Het Hof van Justitie van de EU heeft nu geoordeeld dat dat niet mag. Artikel 6 Modellenverordening “moet aldus worden uitgelegd dat een model slechts kan worden geacht een eigen karakter te hebben indien de algemene indruk die dat model bij de geïnformeerde gebruiker wekt, verschilt van de algemene indruk die bij diezelfde gebruiker wordt gewekt niet door een combinatie van afzonderlijke kenmerken van meerdere oudere modellen, maar door een of meer individueel beschouwde oudere modellen.

De ongeregistreerde modellen in kwestie zouden naar Nederlandse maatstaven overigens ongetwijfeld auteursrechtelijk beschermd zijn. En onze Nederlandse auteursrechtelijke maatstaven zijn gelijk aan de Europese auteursrechtelijke maatstaven. Dat weten we gewoon. Daar hoeven we geen vragen over te stellen aan het Hof EU.

Dirk Visser

Voetnoot [1] 4.4 De klachten gaan terecht ervan uit dat bij de beoordeling of een model een eigen karakter heeft, toelaatbaar is dat een vergelijking wordt gemaakt met meer dan één anticiperend model.
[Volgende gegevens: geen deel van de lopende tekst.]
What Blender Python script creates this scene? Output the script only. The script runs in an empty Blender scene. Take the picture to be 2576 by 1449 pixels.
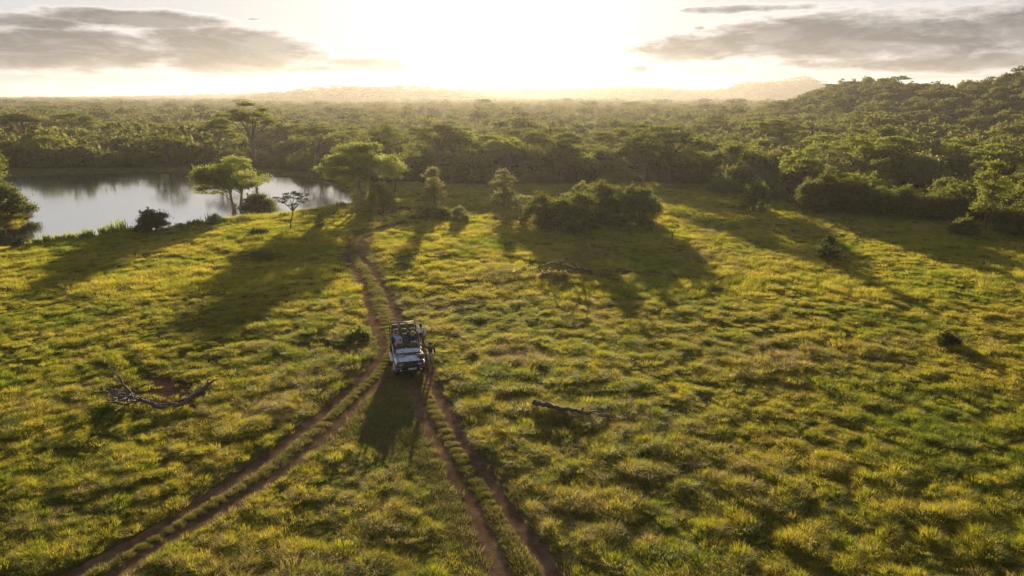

Zij voeren echter ten onrechte aan dat het oordeel dat een model geen eigen karakter heeft, slechts kan worden gebaseerd op onvoldoende verschil met één specifiek anticiperend model. Bij de beoordeling van de geldigheid van een model gaat het, gelet op art. 6 lid 1 GmodVo, om de vergelijking met "modellen die voor het publiek beschikbaar zijn gesteld", zodat de vraag of voldoende afstand bestaat tussen het model en eerdere soortgelijke modellen, moet worden beantwoord aan de hand van de verschillen die bestaan tussen het model en het model of de modellen waarop degene die het nietigheidsverweer voert, zich in dat verband beroept. Dit geldt dus ook indien degene die dit verweer voert, daartoe verwijst naar meer dan één anticiperend model, en in die zin naar het vormgevingserfgoed. Het hiervoor in 3.4 onder (a) door het hof verrichte onderzoek berust dus op een juiste rechtsopvatting.